WHAT YOU SHOULD DO
Will you print the material below without altering a single character?

GIVEN INFORMATION

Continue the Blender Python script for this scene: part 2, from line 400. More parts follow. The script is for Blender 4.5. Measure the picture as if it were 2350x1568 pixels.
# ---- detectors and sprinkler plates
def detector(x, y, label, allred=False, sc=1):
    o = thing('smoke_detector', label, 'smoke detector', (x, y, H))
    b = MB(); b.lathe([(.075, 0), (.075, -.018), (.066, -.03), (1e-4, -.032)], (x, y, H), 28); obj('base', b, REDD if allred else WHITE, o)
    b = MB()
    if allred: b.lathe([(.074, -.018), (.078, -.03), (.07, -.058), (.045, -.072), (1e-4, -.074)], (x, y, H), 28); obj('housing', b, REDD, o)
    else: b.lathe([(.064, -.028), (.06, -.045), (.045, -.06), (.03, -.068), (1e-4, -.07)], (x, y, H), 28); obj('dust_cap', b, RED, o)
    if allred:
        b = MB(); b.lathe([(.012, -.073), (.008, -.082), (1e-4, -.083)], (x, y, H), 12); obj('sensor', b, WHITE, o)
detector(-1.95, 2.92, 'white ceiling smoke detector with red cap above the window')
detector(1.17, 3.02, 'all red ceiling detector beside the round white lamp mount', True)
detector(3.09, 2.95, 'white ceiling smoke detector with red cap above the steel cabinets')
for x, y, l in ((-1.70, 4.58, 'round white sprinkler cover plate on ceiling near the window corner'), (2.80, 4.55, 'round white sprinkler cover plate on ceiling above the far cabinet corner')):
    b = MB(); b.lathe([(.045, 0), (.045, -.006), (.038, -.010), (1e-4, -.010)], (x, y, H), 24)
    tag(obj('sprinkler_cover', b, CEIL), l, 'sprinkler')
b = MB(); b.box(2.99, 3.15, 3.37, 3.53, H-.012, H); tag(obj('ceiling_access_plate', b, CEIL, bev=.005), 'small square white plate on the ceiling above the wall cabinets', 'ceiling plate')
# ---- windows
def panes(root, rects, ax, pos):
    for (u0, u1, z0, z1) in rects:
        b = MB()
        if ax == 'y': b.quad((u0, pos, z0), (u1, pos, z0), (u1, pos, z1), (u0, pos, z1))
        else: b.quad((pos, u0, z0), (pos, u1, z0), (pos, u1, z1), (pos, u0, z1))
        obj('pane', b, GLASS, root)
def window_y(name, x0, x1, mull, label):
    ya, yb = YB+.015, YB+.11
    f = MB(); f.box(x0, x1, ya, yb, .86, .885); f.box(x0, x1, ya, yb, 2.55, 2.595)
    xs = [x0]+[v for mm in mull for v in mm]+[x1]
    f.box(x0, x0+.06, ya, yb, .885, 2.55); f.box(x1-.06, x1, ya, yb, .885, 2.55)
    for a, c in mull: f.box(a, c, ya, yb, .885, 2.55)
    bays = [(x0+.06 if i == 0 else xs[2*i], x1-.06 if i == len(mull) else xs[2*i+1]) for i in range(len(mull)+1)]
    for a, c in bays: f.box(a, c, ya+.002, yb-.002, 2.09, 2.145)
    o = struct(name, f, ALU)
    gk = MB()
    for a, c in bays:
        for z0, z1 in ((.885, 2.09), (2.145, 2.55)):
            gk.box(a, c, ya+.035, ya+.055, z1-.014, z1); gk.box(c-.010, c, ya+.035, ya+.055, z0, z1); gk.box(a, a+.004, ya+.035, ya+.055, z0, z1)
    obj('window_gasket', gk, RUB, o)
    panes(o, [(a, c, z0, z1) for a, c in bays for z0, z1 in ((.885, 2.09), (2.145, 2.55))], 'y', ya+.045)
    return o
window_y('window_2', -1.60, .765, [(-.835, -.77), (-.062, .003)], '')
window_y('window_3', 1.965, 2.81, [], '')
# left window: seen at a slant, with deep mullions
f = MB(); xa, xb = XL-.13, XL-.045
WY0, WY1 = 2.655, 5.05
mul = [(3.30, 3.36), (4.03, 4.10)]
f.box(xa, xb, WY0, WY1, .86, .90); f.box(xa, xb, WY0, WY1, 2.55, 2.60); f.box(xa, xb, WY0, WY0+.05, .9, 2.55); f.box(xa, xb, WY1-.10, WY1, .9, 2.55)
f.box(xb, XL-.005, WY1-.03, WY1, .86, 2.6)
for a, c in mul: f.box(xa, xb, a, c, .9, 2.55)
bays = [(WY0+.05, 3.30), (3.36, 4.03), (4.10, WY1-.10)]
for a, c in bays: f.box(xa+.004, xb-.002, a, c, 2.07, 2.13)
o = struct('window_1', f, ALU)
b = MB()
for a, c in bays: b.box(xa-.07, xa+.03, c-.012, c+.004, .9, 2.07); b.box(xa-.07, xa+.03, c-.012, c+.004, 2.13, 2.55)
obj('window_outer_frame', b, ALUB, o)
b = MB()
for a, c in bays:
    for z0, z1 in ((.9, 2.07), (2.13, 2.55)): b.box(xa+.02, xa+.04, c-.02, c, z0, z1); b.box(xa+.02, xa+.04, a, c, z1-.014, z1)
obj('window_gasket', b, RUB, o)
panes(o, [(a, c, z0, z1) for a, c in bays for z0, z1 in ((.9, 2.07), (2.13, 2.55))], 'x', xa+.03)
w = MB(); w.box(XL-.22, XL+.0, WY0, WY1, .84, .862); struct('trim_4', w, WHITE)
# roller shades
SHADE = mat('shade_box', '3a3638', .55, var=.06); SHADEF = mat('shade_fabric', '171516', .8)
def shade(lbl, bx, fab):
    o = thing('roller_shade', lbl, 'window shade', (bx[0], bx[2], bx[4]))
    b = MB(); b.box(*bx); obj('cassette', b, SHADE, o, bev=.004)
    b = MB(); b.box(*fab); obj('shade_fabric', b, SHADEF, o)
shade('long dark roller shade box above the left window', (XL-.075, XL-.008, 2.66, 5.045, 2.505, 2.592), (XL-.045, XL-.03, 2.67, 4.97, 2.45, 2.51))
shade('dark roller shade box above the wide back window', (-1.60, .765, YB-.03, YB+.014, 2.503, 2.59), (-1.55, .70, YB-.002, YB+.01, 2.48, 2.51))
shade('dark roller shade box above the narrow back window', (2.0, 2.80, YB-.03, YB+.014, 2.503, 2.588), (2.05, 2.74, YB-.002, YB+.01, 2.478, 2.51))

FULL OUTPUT
Continue the Blender Python script for this scene: part 2, from line 400. More parts follow. The script is for Blender 4.5. Measure the picture as if it were 2350x1568 pixels.
# ---- detectors and sprinkler plates
def detector(x, y, label, allred=False, sc=1):
    o = thing('smoke_detector', label, 'smoke detector', (x, y, H))
    b = MB(); b.lathe([(.075, 0), (.075, -.018), (.066, -.03), (1e-4, -.032)], (x, y, H), 28); obj('base', b, REDD if allred else WHITE, o)
    b = MB()
    if allred: b.lathe([(.074, -.018), (.078, -.03), (.07, -.058), (.045, -.072), (1e-4, -.074)], (x, y, H), 28); obj('housing', b, REDD, o)
    else: b.lathe([(.064, -.028), (.06, -.045), (.045, -.06), (.03, -.068), (1e-4, -.07)], (x, y, H), 28); obj('dust_cap', b, RED, o)
    if allred:
        b = MB(); b.lathe([(.012, -.073), (.008, -.082), (1e-4, -.083)], (x, y, H), 12); obj('sensor', b, WHITE, o)
detector(-1.95, 2.92, 'white ceiling smoke detector with red cap above the window')
detector(1.17, 3.02, 'all red ceiling detector beside the round white lamp mount', True)
detector(3.09, 2.95, 'white ceiling smoke detector with red cap above the steel cabinets')
for x, y, l in ((-1.70, 4.58, 'round white sprinkler cover plate on ceiling near the window corner'), (2.80, 4.55, 'round white sprinkler cover plate on ceiling above the far cabinet corner')):
    b = MB(); b.lathe([(.045, 0), (.045, -.006), (.038, -.010), (1e-4, -.010)], (x, y, H), 24)
    tag(obj('sprinkler_cover', b, CEIL), l, 'sprinkler')
b = MB(); b.box(2.99, 3.15, 3.37, 3.53, H-.012, H); tag(obj('ceiling_access_plate', b, CEIL, bev=.005), 'small square white plate on the ceiling above the wall cabinets', 'ceiling plate')
# ---- windows
def panes(root, rects, ax, pos):
    for (u0, u1, z0, z1) in rects:
        b = MB()
        if ax == 'y': b.quad((u0, pos, z0), (u1, pos, z0), (u1, pos, z1), (u0, pos, z1))
        else: b.quad((pos, u0, z0), (pos, u1, z0), (pos, u1, z1), (pos, u0, z1))
        obj('pane', b, GLASS, root)
def window_y(name, x0, x1, mull, label):
    ya, yb = YB+.015, YB+.11
    f = MB(); f.box(x0, x1, ya, yb, .86, .885); f.box(x0, x1, ya, yb, 2.55, 2.595)
    xs = [x0]+[v for mm in mull for v in mm]+[x1]
    f.box(x0, x0+.06, ya, yb, .885, 2.55); f.box(x1-.06, x1, ya, yb, .885, 2.55)
    for a, c in mull: f.box(a, c, ya, yb, .885, 2.55)
    bays = [(x0+.06 if i == 0 else xs[2*i], x1-.06 if i == len(mull) else xs[2*i+1]) for i in range(len(mull)+1)]
    for a, c in bays: f.box(a, c, ya+.002, yb-.002, 2.09, 2.145)
    o = struct(name, f, ALU)
    gk = MB()
    for a, c in bays:
        for z0, z1 in ((.885, 2.09), (2.145, 2.55)):
            gk.box(a, c, ya+.035, ya+.055, z1-.014, z1); gk.box(c-.010, c, ya+.035, ya+.055, z0, z1); gk.box(a, a+.004, ya+.035, ya+.055, z0, z1)
    obj('window_gasket', gk, RUB, o)
    panes(o, [(a, c, z0, z1) for a, c in bays for z0, z1 in ((.885, 2.09), (2.145, 2.55))], 'y', ya+.045)
    return o
window_y('window_2', -1.60, .765, [(-.835, -.77), (-.062, .003)], '')
window_y('window_3', 1.965, 2.81, [], '')
# left window: seen at a slant, with deep mullions
f = MB(); xa, xb = XL-.13, XL-.045
WY0, WY1 = 2.655, 5.05
mul = [(3.30, 3.36), (4.03, 4.10)]
f.box(xa, xb, WY0, WY1, .86, .90); f.box(xa, xb, WY0, WY1, 2.55, 2.60); f.box(xa, xb, WY0, WY0+.05, .9, 2.55); f.box(xa, xb, WY1-.10, WY1, .9, 2.55)
f.box(xb, XL-.005, WY1-.03, WY1, .86, 2.6)
for a, c in mul: f.box(xa, xb, a, c, .9, 2.55)
bays = [(WY0+.05, 3.30), (3.36, 4.03), (4.10, WY1-.10)]
for a, c in bays: f.box(xa+.004, xb-.002, a, c, 2.07, 2.13)
o = struct('window_1', f, ALU)
b = MB()
for a, c in bays: b.box(xa-.07, xa+.03, c-.012, c+.004, .9, 2.07); b.box(xa-.07, xa+.03, c-.012, c+.004, 2.13, 2.55)
obj('window_outer_frame', b, ALUB, o)
b = MB()
for a, c in bays:
    for z0, z1 in ((.9, 2.07), (2.13, 2.55)): b.box(xa+.02, xa+.04, c-.02, c, z0, z1); b.box(xa+.02, xa+.04, a, c, z1-.014, z1)
obj('window_gasket', b, RUB, o)
panes(o, [(a, c, z0, z1) for a, c in bays for z0, z1 in ((.9, 2.07), (2.13, 2.55))], 'x', xa+.03)
w = MB(); w.box(XL-.22, XL+.0, WY0, WY1, .84, .862); struct('trim_4', w, WHITE)
# roller shades
SHADE = mat('shade_box', '3a3638', .55, var=.06); SHADEF = mat('shade_fabric', '171516', .8)
def shade(lbl, bx, fab):
    o = thing('roller_shade', lbl, 'window shade', (bx[0], bx[2], bx[4]))
    b = MB(); b.box(*bx); obj('cassette', b, SHADE, o, bev=.004)
    b = MB(); b.box(*fab); obj('shade_fabric', b, SHADEF, o)
shade('long dark roller shade box above the left window', (XL-.075, XL-.008, 2.66, 5.045, 2.505, 2.592), (XL-.045, XL-.03, 2.67, 4.97, 2.45, 2.51))
shade('dark roller shade box above the wide back window', (-1.60, .765, YB-.03, YB+.014, 2.503, 2.59), (-1.55, .70, YB-.002, YB+.01, 2.48, 2.51))
shade('dark roller shade box above the narrow back window', (2.0, 2.80, YB-.03, YB+.014, 2.503, 2.588), (2.05, 2.74, YB-.002, YB+.01, 2.478, 2.51))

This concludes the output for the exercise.